Paul Gilmartin wrote:

<begin snippet>
Likewise, the arithmetic IF or use of a single-argument signum with
two comparands requires a subtraction which may result in overflow for
extreme comparand values.
</end snippet>

I am not quite sure what a 'single-argument signum' with two
comparands is.  For such common FORTRAN as

|           float*4 x
|  .  .  .
|           if (x)  12, 14, 16
|  .  .  .
|     12  <code for negative x>
|  .  .  .
|     14  <code for zero x>
| .  .  .
|     16  <code for positive x>

There is of course a subtraction in the compiled code, but in my
experience it is an innocuous one: zero is subtracted from x to set a
condition code or the like.  (When x is replaced by a non-degenerate
expression overflow may of course be a problem, as it is in all
arithmetic.)

There are of course things that can be done to minimize such problems
Kernighan and Ritchie did not do it in their example.  They wrote

|       mid = (low+high) / 2;

but

|       mid = low + (high - low)/2 ;

all but eliminates subscript-arithmetic overflow problems when, as in
C, obligatory zero-origin subscripting is used.  It is also possible
to go much further down this path, but I will forebear.

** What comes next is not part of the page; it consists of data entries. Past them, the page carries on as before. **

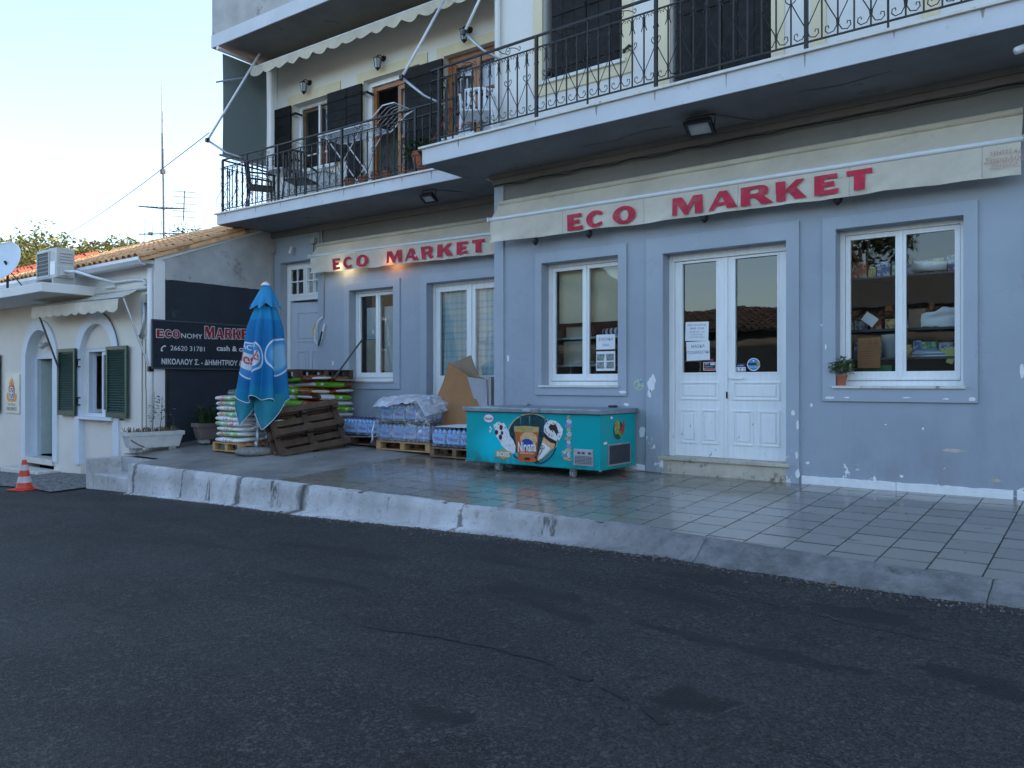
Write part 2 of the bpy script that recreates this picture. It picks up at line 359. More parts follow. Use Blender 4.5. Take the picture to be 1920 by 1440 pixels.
# tar-filled crack wandering across the street
MT['tar'] = mat('tar', (.008,.008,.009), .5, var=.2, bump=.3)
def street_pt(px, py, h=.004):
    return Vector((px, py, zs(px, py)+h))
def ribbon(pts, wd, name, mt, hfun, parent, seed=0, h=.004):
    mb = MB(); rnd = random.Random(seed); L = []
    for i in range(len(pts)-1):
        a, b = Vector(pts[i]), Vector(pts[i+1]); n = max(2, int((b-a).length/.05))
        for k in range(n): L.append(a.lerp(b, k/n))
    vs = []
    for i, q in enumerate(L):
        d = (L[min(i+1, len(L)-1)] - L[max(i-1, 0)]).normalized(); nn = Vector((-d.y, d.x)); off = (mnoise.noise(Vector((q.x*4, q.y*4, seed))))*.035
        w_ = wd*(.35+1.1*abs(mnoise.noise(Vector((q.x*6, q.y*6, seed+9)))))*(min(1, i/4, (len(L)-1-i)/4) if len(L) > 8 else 1)
        for s_ in (-1, 1):
            r = q + nn*(off + s_*w_); vs.append((r.x, r.y, hfun(r.x, r.y)+h))
    mb.add(vs, [(2*i, 2*i+2, 2*i+3, 2*i+1) for i in range(len(L)-1)]); return mb.build(name, mt, parent)
ribbon([(-3.75,-5.62),(-3.4,-5.55),(-3.14,-5.52),(-2.69,-5.50),(-2.4,-5.53),(-2.2,-5.58)], .026, 'tar_seam', MT['tar'], zs, street, 3)
ribbon([(-2.17,-5.60),(-2.08,-5.62),(-1.98,-5.65)], .035, 'tar_seam', MT['tar'], zs, street, 5)
ribbon([(-1.93,-5.67),(-1.8,-5.72),(-1.73,-5.75)], .03, 'tar_seam', MT['tar'], zs, street, 8)
ribbon([(-1.68,-5.78),(-1.55,-5.85),(-1.47,-5.91)], .04, 'tar_seam', MT['tar'], zs, street, 12)
# ---------------------------------------------------------------- terrace in front of the shop
m = NM('terrace_concrete'); p = m.pos()
col = m.mix(m.smooth(m.noise(p, 1.3, 6, .6), .35, .7), (.19,.18,.165), (.31,.30,.28)); col = m.mix(m.smooth(m.noise(p, 4, 6, .7), .56, .75, 0, .6), col, (.09,.08,.07))
m.set('Base Color', col); m.set('Roughness', m.lin(m.noise(p, 3, 3), .3, .7, .30, .55)); m.bump(m.noise(p, 18, 5), .15, .006); MT['terrace'] = m.mat
m = NM('floor_tile'); p = m.pos(); o = m.n('ObjectInfo', out=5)
col = m.mix(o, (.215,.198,.165), (.275,.253,.21)); col = m.mix(m.smooth(m.noise(p, 3, 6, .6), .45, .8, 0, .45), col, (.25,.24,.22))
col = m.mix(m.smooth(m.noise(m.scale(p, (1, 2.2, 1)), 3.4, 7, .72, .8), .62, .70, 0, .8), col, (.075,.066,.053))
ox_, oy_, oz_ = m.xyz(m.obj()); ed_ = m.math('MULTIPLY', m.smooth(m.math('ABSOLUTE', oy_), .146, .160), m.smooth(m.noise(p, 4, 4), .30, .60, .35, .85)); col = m.mix(ed_, col, (.045,.04,.032)); ed_ = m.smooth(m.math('ABSOLUTE', ox_), .153, .161, 0, .5); col = m.mix(ed_, col, (.045,.04,.032))
w1 = m.noise(p, 5, 5, .6, 1.5); crk = m.smooth(m.math('ABSOLUTE', m.math('SUBTRACT', w1, .5)), .004, .0, 0, .7)
crk = m.math('MULTIPLY', crk, m.smooth(m.noise(p, .9, 2), .46, .56)); col = m.mix(crk, col, (.06,.05,.04))
m.set('Base Color', col); m.set('Roughness', m.lin(m.noise(p, 2.3, 5, .65), .3, .7, .07, .24)); m.set('Specular IOR Level', .6); m.bump(m.noise(p, 2.2, 3), .06, .01); MT['tile'] = m.mat
TX0 = -8.58
def ytile(x): return -2.80 if x < -3.3 else -2.80-.21*min(1, (x+3.3)/2.2)
tb = MB()
gx = [-13.37,-12.9,-12.4,-12.15,-11.6,-11,-10.4,-9.8,-9.2,-8.8,TX0-.001,TX0,-8,-7.2,-6,-5,-4,-3.3,-3,-2.5,-2,-1.5,-1,-.5,0,2,4]; gy = [-3.02,-2.78,-2.36,-1.9,-1.4,-.9,-.4,.05,.5,1.05]
for i in range(len(gx)-1):
    for j in range(len(gy)-1):
        if gy[j] < -2.9 and gx[i] < -3.31: continue
        if gx[i+1] <= -12.14 and gy[j+1] <= -2.35: continue        # the step notch
        q = []
        for a, b in ((i, j), (i+1, j), (i+1, j+1), (i, j+1)): yv = gy[b] if gy[b] > -2.9 else min(-2.785, ytile(gx[a])+.02); q.append((gx[a], yv, zf(gx[a], yv) - (.012 if gx[a] >= TX0-1e-6 else 0)))
        tb.m = 1 if gx[i] >= TX0-1e-6 else 0; tb.add(q, [(0,1,2,3)])
terrace = tag(tb.build('terrace', [MT['terrace'], mat('grout', (.055,.05,.045), .9, world=True)], keep=True), 'raised concrete terrace with pale floor tiles in front of the shop', None, None, 'structure')
tmb = MB().box(-.161, .161, -.161, .161, -.012, 0); tproto = None; TS = .329; rnd = random.Random(11); nt = 0
slope = Matrix.Rotation(math.atan(.05), 4, 'X')
tm = None
for c in range(26):
    cx = TX0 + TS*(c+.5); yb = 0.0 if cx > -7.2 else .80; off = rnd.choice((0, .33, .5, .66))*TS
    yy = yb + off*0; edge = ytile(cx)-.004
    y1 = yb
    cut = [yb]; q = yb - (TS - off if off else TS)
    while q > edge + .05: cut.append(q); q -= TS
    cut.append(edge)
    for a, b in zip(cut[:-1], cut[1:]):
        ln = a-b
        if ln < .03: continue
        cy = (a+b)/2; sy = (ln-.010)/.322
        dz = rnd.uniform(-.0012, .0012)
        M = T(cx, cy, zf(cx, cy)+dz) @ slope @ RX(rnd.uniform(-.15,.15)) @ RY(rnd.uniform(-.15,.15)) @ Matrix.Diagonal((1, sy, 1, 1))
        if tm is None: tm = tmb.build('tile', MT['tile'], terrace, M=M, bevel=.0022)
        else: inst('tile', tm, terrace, M)
        nt += 1
# ---------------------------------------------------------------- kerb
m = NM('kerb_concrete'); p = m.pos(); x, y, z = m.xyz(p)
col = m.mix(m.smooth(m.noise(p, 1.4, 7, .65), .32, .68), (.40,.395,.385), (.64,.635,.625))
col = m.mix(m.smooth(m.noise(m.scale(p, (3.1, 3.1, .35)), 1.3, 8, .72, .3), .58, .66, 0, .9), col, (.07,.065,.055)); col = m.mix(m.smooth(m.noise(m.scale(p, (14, 14, 1.5)), 1.3, 5, .7), .60, .70, 0, .6), col, (.12,.12,.12))
col = m.mix(m.smooth(m.noise(p, 7, 8, .75), .52, .68, 0, .5), col, (.17,.16,.15)); col = m.mix(m.smooth(m.noise(m.scale(p, (1, 1, 3)), 3.2, 8, .75, .5), .60, .66, 0, .55), col, (.24,.23,.215))
wob_ = m.math('MULTIPLY', m.math('SUBTRACT', m.noise(m.scale(p, (9, 9, 6)), 1, 5, .7), .5), .22)
for sx_, sw_ in ((-9.22,.09),(-7.87,.14),(-11.98,.06),(-10.62,.03),(-5.3,.04)):
    col = m.mix(m.smooth(m.math('ADD', m.math('ABSOLUTE', m.math('SUBTRACT', x, sx_)), wob_), sw_, sw_*.2, 0, .75), col, (.055,.05,.04))
col = m.mix(m.smooth(x, -5.5, -2.6, 0, .85), col, m.mix(m.smooth(m.noise(p, 5, 8, .75), .3, .7), (.05,.05,.05), (.20,.197,.19)))
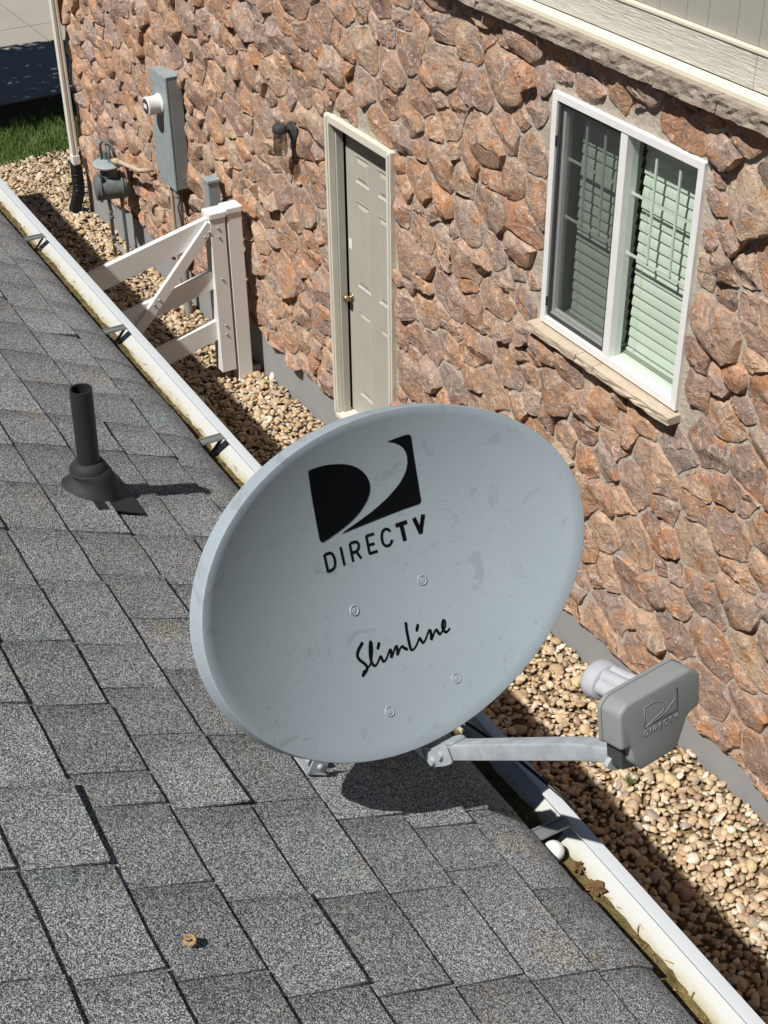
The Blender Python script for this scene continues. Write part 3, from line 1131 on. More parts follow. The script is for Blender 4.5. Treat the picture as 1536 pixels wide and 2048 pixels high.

Here and elsewhere he and others of his persuasion advance one
standard argument when they are confronted with examples of  lacunæ,
infelicities and inefficiencies in minimalist languages like Pascal
and C:  An optimizing compiler will automagically eliminate them.

There are two objections to this argument.

The first is the factual one that optimizing compilers often omit to
do what one would wish them to do.

The second, which I think more weighty,. is the odorous notion that
programmers should be protected from knowledge of what von Neumann
machines really do because some of the things they do are notionally
error-prone.  With a prefixed warning of an ad hominem argument to
come, I have always suspected that academics---With a few conspicuous
exceptions they are poor programmers---would like to avoid teaching
programming at all.  Then---wish being father to thought---they
imagine that a programming language that makes the teaching of
programming all but unnecessary  has been made available to them.

In fact of course Pascal, C and the like lend themselves to misuse as
readily as do other, more expressive languages.   The notion that
languages should enforce someone's notions of good programming
practices is at once utopian, authoritarian, and morally dubious.  It
puts me in mind of Orwell's description of Newspeak in the appendix to
1984.

<begin snippet>
The purpose of Newspeak was not only to provide a medium of expression
for the world-view and mental habits proper to the devotees of Ingsoc,
but to make all other modes of thought impossible.  It was intended
that when Newspeak had been adopted once and for all and Oldspeak
forgotten, a heretical thought---that is a thought diverging from the
principles of Ingsoc---should be literally unthinkable, at least so
far as thought is dependent upon words.  Its vocabulary was so
constructed as to give exact and often very subtle expression to every
meaning that a Party member could properly wish to express, while
excluding all other meanings and also the possibility of arriving at
them by indirect means.  This was done partly by inventing new words
but chiefly by eliminating undesirable words . . . Quite apart from
the suppression of definitely heretical words, reduction of vocabulary
was regarded as an end in itself, and no word that could be dispensed
with was allowed to survive.  Newspeak was designed not to extend but
to diminish the range of thought, and this purpose was indirectly
assisted by cutting the choice of words down to a minimum.